From Cultural Globalization to Aesthetic Cosmopolitanism

Wednesday, July 16, 2014: 4:30 PM
Room: 423
Oral Presentation
Sylvie OCTOBRE , Ministère de la Culture, France
Nicole GALLANT , Centre - Urbanisation Culture Société, OJS, QUEBEC, Canada
‘Cosmopolitanism’ is often used in relation to ethics, politics and migration. But it is seldom employed regarding common and ordinary situations, such as everyday cultural consumption (Cicchelli and Octobre, 2013). However, recent research reveals that in France and Quebec (Donnat, 2008; Octobre et al, 2010; Pronovost, 2013; Poirier, 2012), there is a growing proportion of foreign products and contents in cultural consumption, as well as in tastes, norms, references and representations, especially among young people. Without eluding the dynamics of local cultures, hybridization and mixing (Amselle, 1992), this “de facto” cosmopolitanism is deeply intertwined with the globalization of cultural industries. It may produce in individuals a feeling of cosmopolitanism regarding interests, attachments and imaginaries (Appadurai, 1996), or a feeling of belonging (Gallant, 2012).

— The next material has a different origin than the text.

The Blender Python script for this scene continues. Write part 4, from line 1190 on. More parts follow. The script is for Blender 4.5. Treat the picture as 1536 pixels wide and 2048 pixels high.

Do young people become cosmopolitan via the globalization of the cultural products they consume and their cultural habits (information media, cinema and theater attendance, Internet use and language practices, etc.)?

This perspective enables a reformulation of the question of “distinction” (Daloz, 2013) in two ways which are central to both the sociology of culture and the sociology of social groups. First, it questions the “cultural distinction” and the cultural legitimacy it is based on, either in Bourdieu’s classical view (1979), or in modernized versions, such as omnivorism (Peterson, 1996), or individual plurality (Lahire, 2006). Second, its calls into question the “social distinction”, through the reconfiguration of secondary factors which mark new lines of fragmentation in young people’s cultural universes (Octobre, 2010). This talk will address these question through a comparison between France and Quebec, within a mixed-method (qualitative and quantitative) research program.